A TOWN food bank run entirely by volunteers and relied on by hundreds of people in the local community is searching for a new storage facility.

For the past four and a half years, Caldicot Food Bank has stored its donations – free of charge – at a building owned by Aneurin Bevan University Health Board (ABUHB), but due to changes in services, the health board will need the extra space, meaning the charity will have to leave its current site in February next year.

"The big threat is that if we don't find somewhere, we can afford to rent somewhere for a few months but then we will have to close down," said David Flint, the food bank's chairman.

The town's food bank has become a vital lifeline for many people on Severnside, providing them with urgent support in their hour of need.


This year, to the end of June, Caldicot Food Bank has received 301 referrals from frontline agencies. Of these, 90 were for children.

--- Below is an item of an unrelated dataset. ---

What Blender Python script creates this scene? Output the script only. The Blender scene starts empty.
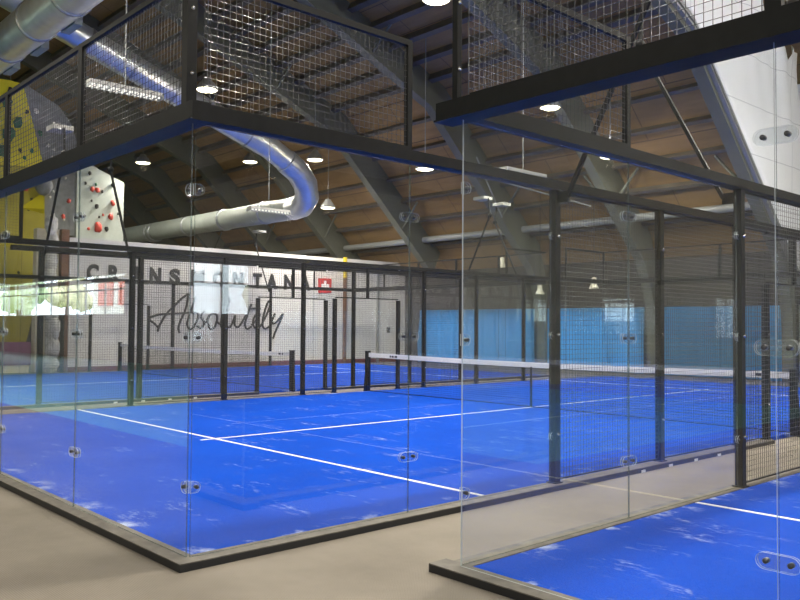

Mr Flint said this was an increase of 56 per cent on the same period in 2018.

He said the food bank will continue to use its current storage facility – it distributes food parcels from a different site in the town centre – until the end of January next year.

This is so the charity's 14 volunteers won't have to move stock during the autumn and winter, which has historically been the food bank's busiest time of the year.

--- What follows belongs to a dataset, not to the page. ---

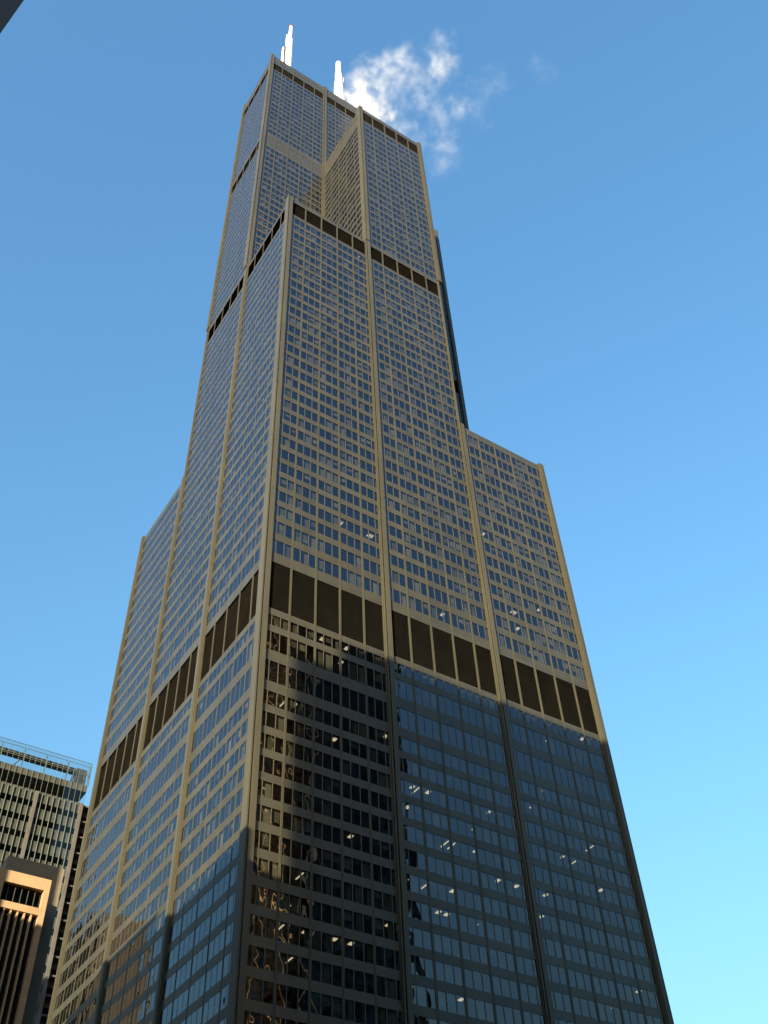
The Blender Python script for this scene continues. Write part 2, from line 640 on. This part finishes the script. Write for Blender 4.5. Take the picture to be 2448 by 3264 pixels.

"Last year things began to ramp up after July, because that was when the Department for Work and Pensions (DWP) started to roll out Universal Credit in Monmouthshire," Mr Flint said.

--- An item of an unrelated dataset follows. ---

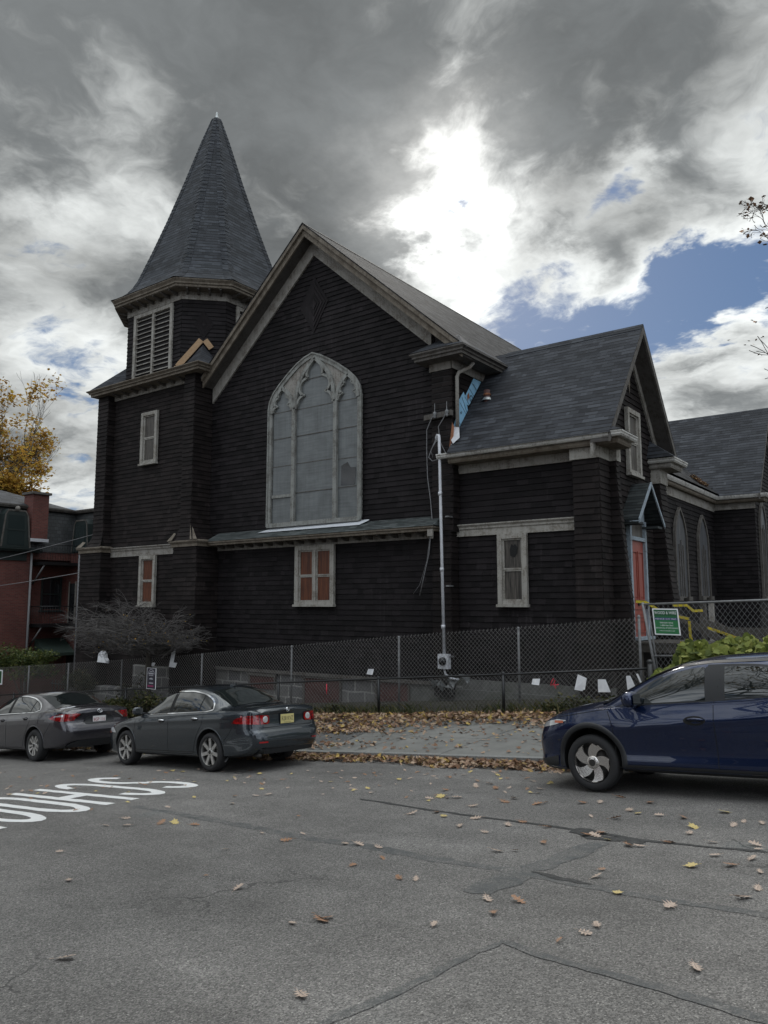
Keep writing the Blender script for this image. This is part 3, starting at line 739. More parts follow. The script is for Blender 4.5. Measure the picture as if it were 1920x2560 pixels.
# louvres
def louvre(p, q):
    u = (q-p).normalized(); n = V((u.y, -u.x, 0)); L = (q-p).length; z = V((0, 0, 1)); a0, a1 = .47, L-.47; z0, z1 = 8.50, 11.32
    fr = MB(); o = p+n*.0
    for x in (a0, a1-.14): fr.obox(o+u*x-n*.05+z*z0, u*.14, n*.14, z*(z1-z0))
    fr.obox(o+u*((a0+a1)/2-.055)-n*.05+z*z0, u*.11, n*.125, z*(z1-z0-.141))
    fr.obox(o+u*(a0+.14)-n*.05+z*(z1-.14), u*(a1-a0-.28), n*.135, z*.14)
    f = part(fr, 'louvre_frame', M['trim_light'], fix=True)
    bk = MB(); bk.quad(o+u*a0-n*.03+z*z0, o+u*a1-n*.03+z*z0, o+u*a1-n*.03+z*z1, o+u*a0-n*.03+z*z1); part(bk, 'louvre_backing', M['gap'], f)
    sl = MB(); N = 15; h = (z1-.14-z0)/N
    for half in (0, 1):
        x0 = a0+.14 if half == 0 else (a0+a1)/2+.055; x1 = (a0+a1)/2-.055 if half == 0 else a1-.14
        for i in range(N):
            zz = z0+h*i+.02+random.uniform(-.012, .012)
            A = o+u*x0+z*zz+n*.055; B = o+u*x1+z*(zz+random.uniform(-.012, .012))+n*.055; e = -n*.085+z*(h*.34); th = z*.026
            sl.add([A, B, B+e, A+e, A+th, B+th, B+e+th, A+e+th], [(0, 1, 2, 3), (7, 6, 5, 4), (0, 4, 5, 1), (3, 2, 6, 7), (0, 3, 7, 4), (1, 5, 6, 2)])
    part(sl, 'louvre_slats', M['trim'], f, fix=True)
louvre(o8[0], o8[1]); louvre(o8[2], o8[3])
# belfry eave
b = MB(); b.sweep(octo(.50, 11.66), [(0, 0), (0, .10), (.05, .12), (.05, .18), (.12, .26), (.12, .30), (-.5, .30), (-.5, 0)], 0, True); part(b, 'belfry_cornice', M['trim_brown'])
b = MB(); b.add(octo(.52, 11.675)+octo(-.01, 11.675), [(i+8, (i+1) % 8+8, (i+1) % 8, i) for i in range(8)]); part(b, 'belfry_soffit', M['soffit'])
b = MB()
for i in range(8):
    p, q = octo(.02, 11.66)[i], octo(.02, 11.66)[(i+1) % 8]; u = (q-p).normalized(); n = V((u.y, -u.x, 0)); L = (q-p).length; k = 7 if i % 2 == 0 else 4
    for j in range(k):
        c = p.lerp(q, (j+.5)/k)+n*.03; c.z = 11.675
        b.prism([c-u*.035+n*a+V((0, 0, h)) for a, h in ((0, 0), (0, -.14), (.15, -.14), (.34, -.07), (.42, -.06), (.42, 0))], u*.07)
parts(b, 'belfry_bracket', M['trim_dark'], fix=True)
# spire
prof = [(1.0, 11.97), (.955, 12.04), (.90, 12.18), (.84, 12.40), (.79, 12.66), (.745, 13.0), (.62, 14.25), (.49, 15.62), (.32, 17.55), (.15, 19.6), (.045, 20.75)]
eo = octo(.64, 0); b = MB()
rings = [[OC+V(((e-OC).x*s, (e-OC).y*s, z)) for e in eo] for s, z in prof]
for a, c in zip(rings, rings[1:]):
    for i in range(8): b.quad(a[i], a[(i+1) % 8], c[(i+1) % 8], c[i])
part(b, 'spire', M['spire'])
for i in range(8):   # hip caps
    b = MB()
    for a, c in zip(rings, rings[1:]):
        p, q = a[i], c[i]; prv, nxt = a[(i-1) % 8], a[(i+1) % 8]
        w = min(.22, (prv-p).length*.3); w2 = min(.22, (c[(i-1) % 8]-q).length*.3)
        k = max(1, int((q-p).length/.2))
        for j in range(k):
            f, g = j/k, (j+1)/k
            A = p.lerp(q, f); B = p.lerp(q, g); pa = (prv-p).normalized(); na = (nxt-p).normalized(); outw = V(((A-OC).x, (A-OC).y, .0)).normalized()
            wa = w+(w2-w)*f; wb = w+(w2-w)*g
            b.add([A+pa*wa+outw*.02, A+outw*.035, A+na*wa+outw*.02, B+pa*wb+outw*.008, B+outw*.02, B+na*wb+outw*.008], [(0, 1, 4, 3), (1, 2, 5, 4)])
    part(b, 'spire_hip_cap', M['spire'])
b = MB(); b.lathe([(.20, 20.42), (.19, 20.5), (.10, 20.8), (.05, 20.93), (.045, 21.0), (.02, 21.1), (0, 21.12)], 12, 0, 'z', OC); part(b, 'spire_finial', M['metalcap'])
# skirt roof and broaches round the belfry
sk = [V((-27.55, 17.1, 8.47)), V((-20.8, 17.1, 8.47)), V((-20.8, 23.6, 8.47)), V((-27.55, 23.6, 8.47))]
b = MB(); ob = octo(.02, 8.62)
b.quad(sk[0], sk[1], ob[1], ob[0]); b.quad(sk[1], sk[2], ob[3], ob[2]); b.quad(sk[2], sk[3], ob[5], ob[4]); b.quad(sk[3], sk[0], ob[7], ob[6])
for c, i in ((1, 1), (2, 3), (3, 5), (0, 7)):
    p, q = ob[i], ob[(i+1) % 8]; m = (p+q)/2; ap = V((m.x, m.y, 9.62)); n = V(((m-OC).x, (m-OC).y, 0)).normalized(); ap = ap+n*.05
    b.add([sk[c], ap, p], [(0, 1, 2)]); b.add([sk[c], q, ap], [(0, 1, 2)])
part(b, 'tower_skirt_roof', M['roof'], fix=True)
p, q = ob[1], ob[2]; m = (p+q)/2; n = nd
b = MB()
ap = V((m.x, m.y, 9.70))+n*.075
for e, q0 in ((p, 0), (q, .72)):
    e = e+n*.075; e.z = 8.66; e = e.lerp(ap, q0); d = (ap-e).normalized(); up = V((0, 0, 1))-d*d.z; up.normalize()
    b.obox(e+up*.0, d*((ap-e).length+.02), n*.03, up*.21)
parts(b, 'bare_flashing_board', M['newwood'], fix=True)
b = MB(); b.box(-26.3, -25.75, 17.66, 17.70, 8.52, 8.78); b.box(-22.85, -22.35, 17.66, 17.70, 8.52, 8.80); parts(b, 'bare_corner_board', M['newwood'])

# --- windows (frame > pane, sash)
def window(name, O, u, n, w, z0, z1, pane, rows=2, cols=1, fw=.13, mt='trim_light', sill=True, thick=.10, sash=.055, pm=None, panename='pane'):
    """O at the left foot of the opening on the wall plane"""
    O = V(O); u = V(u); n = V(n); z = V((0, 0, 1)); fr = MB(); o = V((O.x, O.y, 0))
    fr.obox(o+z*z0, u*fw, n*thick, z*(z1-z0)); fr.obox(o+u*(w-fw)+z*z0, u*fw, n*thick, z*(z1-z0)); fr.obox(o+u*fw+z*(z1-fw), u*(w-2*fw), n*thick, z*fw)
    if sill: fr.obox(o-u*.03+z*(z0-.07), u*(w+.06), n*(thick+.05), z*.07)
    fr.obox(o+u*fw+z*z0, u*(w-2*fw), n*thick*.8, z*.09)
    f = part(fr, name, M[mt], fix=True)
    sm = MB(); iw = (w-2*fw); cw = iw/cols
    for c in range(cols):
        x0 = fw+cw*c
        if c: fr2 = sm.obox(o+u*(x0-.06)+z*(z0+.09), u*.12, n*thick*.85, z*(z1-fw-z0-.09))
        zl = z0+.09; H = (z1-fw-zl)
        for r in range(rows):
            a, bb = zl+H*r/rows, zl+H*(r+1)/rows; dep = .05 if r else .035
            x1 = x0+(.06 if c else 0); x2 = x0+cw-(.06 if c < cols-1 else 0)
            sm.obox(o+u*x1+z*a, u*sash, n*dep, z*(bb-a)); sm.obox(o+u*(x2-sash)+z*a, u*sash, n*dep, z*(bb-a))
            sm.obox(o+u*(x1+sash)+z*a, u*(x2-x1-2*sash), n*dep, z*sash*.8); sm.obox(o+u*(x1+sash)+z*(bb-sash*.8), u*(x2-x1-2*sash), n*dep, z*sash*.8)
            pb = MB(); A = o+u*(x1+sash)+n*.012+z*(a+.03); pb.quad(A, A+u*(x2-x1-2*sash), A+u*(x2-x1-2*sash)+z*(bb-a-.06), A+z*(bb-a-.06))
            part(pb, panename, M[pane], f)
    part(sm, 'sash', M['trim_light'], f, fix=True)
    return f
WW = V((0, -.04, 0))
w1 = window('tower_window', (-24.72, 17.75, 0), UX, NF, .97, 5.30, 7.28, 'grey_curtain')
w2 = window('tower_window', (-24.52, 17.75, 0), UX, NF, .95, -.03, 1.80, 'rust_board')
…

"An awful lot of single men were hit by Universal Credit, but most people who come in and have just gone onto the new system haven't come in more than twice.

"If anyone comes in more than six times, we flag it up with the DWP – we're checking up on the advisers, not the clients."

Christmas is always a busy time at the food bank. Mr Flint estimated 40 per cent of all the charity's activity is done in December.

Last Christmas, Caldicot Food Bank received referrals for 153 children and 100 adults.

This is an important charity which helps the community when times are tough.

In a statement, a spokeswoman for ABUHB explained the reasons why the health board could no longer accommodate the charity, saying: “Due to the growing local population and the changes we are making to our services to bring care closer to home, we need extra space within the [building].

"Unfortunately, this means that we can no longer accommodate the local food bank which we have been pleased to support for the past four-and-a-half years."

She added: "“There is no immediate requirement for them to leave and we continue to support them and work with them to find a suitable new premises.

“The food bank is a wonderful and much valued service for the local community – we would fully recommend them as a partner to work with and we would ask any another organisation or individual who can support them to come forward.”

The food bank does not make money, meaning any future storage facility or warehouse would have to be rented or loaned to them on a goodwill basis.

A size of roughly 1,000 square feet would be required, as would a toilet, and a small kitchen facility would be most welcome, Mr Flint said.

Given the need to store food, it would be necessary for the new premises to be risk-free of animals and pests.